At a 1080p resolution on PS4, the game does occasionally dip below 30 fps, though our limited testing suggests this may be a less common problem on Xbox One. There are rare cases where textures and objects pop in, the infrequency of which should probably be celebrated in a Bethesda product. On PC, a recurring glitch causes the player’s model to disappear, making the Pip Boy menus and aiming down the sight useless – this isn’t disastrous, as reloading a quicksave fixes the issue, but it’s an occasional frustration.

Bethesda has succeeded in many ways with Fallout 4. The Commonwealth and its characters do justice to the wasteland, and being in that world is as engrossing as ever. Combat is faster-paced and more enjoyable than it has been previously, thanks to system refinements, more effective use of the environment, and the new implementation of power armor. Its crafting and settlement systems, though simplistic and a bit arcane in terms of how they function, are easy to become lost in and can extend the game indefinitely.
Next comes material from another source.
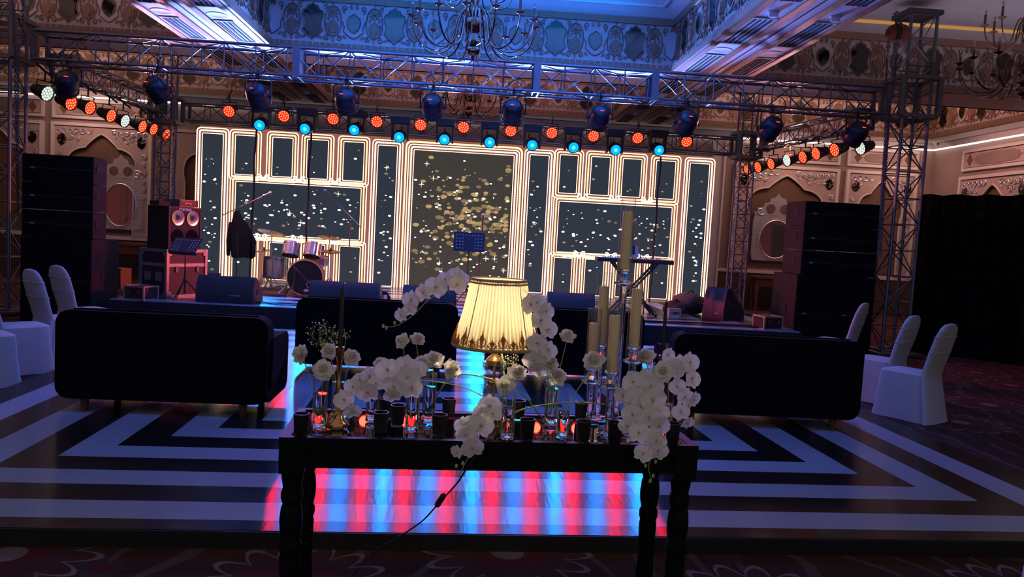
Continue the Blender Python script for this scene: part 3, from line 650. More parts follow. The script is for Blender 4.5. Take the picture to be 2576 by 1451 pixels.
# ---- rear truss: cyan moving heads
def moving_head():
    t = thing('moving_head', 'x', 'moving head')
    # origin = centre of the lens, lens looks to -y and slightly down
    ax = Vector((0, -0.96, -0.28))
    MB().lathe([(0.0, -0.30), (0.09, -0.29), (0.125, -0.22), (0.13, -0.08), (0.108, 0.0), (0.112, 0.012), (0.100, 0.012)], 20, (0, 0, 0), ax).build('head', M_can, t)
    ln = MB().lathe([(0.0, 0.010), (0.060, 0.008), (0.100, 0.0)], 20, (0, 0, 0), ax).build('lens', M_cyan, t)
    MB().lathe([(0.0, 0.016), (0.036, 0.014)], 14, (0, 0, 0), ax).build('lens_core', M_cyancore, ln)
    for s in (-1, 1): MB().box((s*0.155, 0.14, 0.12), (0.035, 0.13, 0.34), None, 1.0).build('yoke_arm', M_black, t)
    MB().box((0, 0.14, 0.34), (0.36, 0.26, 0.13)).box((0, 0.14, 0.27), (0.30, 0.2, 0.03)).build('base', M_black, t)
    MB().box((0, 0.30, 0.36), (0.07, 0.22, 0.06)).box((0, 0.40, 0.34), (0.05, 0.10, 0.12)).build('clamp', M_black, t)
    return t
proto = None
for i, (px, py) in enumerate(HEADS_PX):
    o = moving_head() if proto is None else copy_tree(proto); proto = proto or o
    o.location = at(px, py, HEAD_Y); o.rotation_euler = (0, 0, (0.10, -0.05, -0.15, -0.05, 0.0, 0.05, 0.0, 0.05, 0.05, 0.1)[i]); 
    tag(o, 'moving head lamp with glowing cyan lens on the rear truss, %s from the left' % ORD[i], 'moving head', 'cyan moving heads on the rear truss')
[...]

Whether or not players find other changes displeasing, such as the new dialogue system and its limitations, is likely going to depend on their personal relationship with the Fallout series. Newer players will probably never know what they’re missing and are likely to have a fantastic time, while fans who have stuck around may be disappointed with the direction Fallout 4 takes.

Bottom Line: While Fallout 4 has some concessions in its RPG backbone to make a more accessible game, the post-nuclear wasteland remains as intriguing as ever.

Recommendation: New players will probably have a wonderful time. Long time fans may be disappointed with the game’s new direction.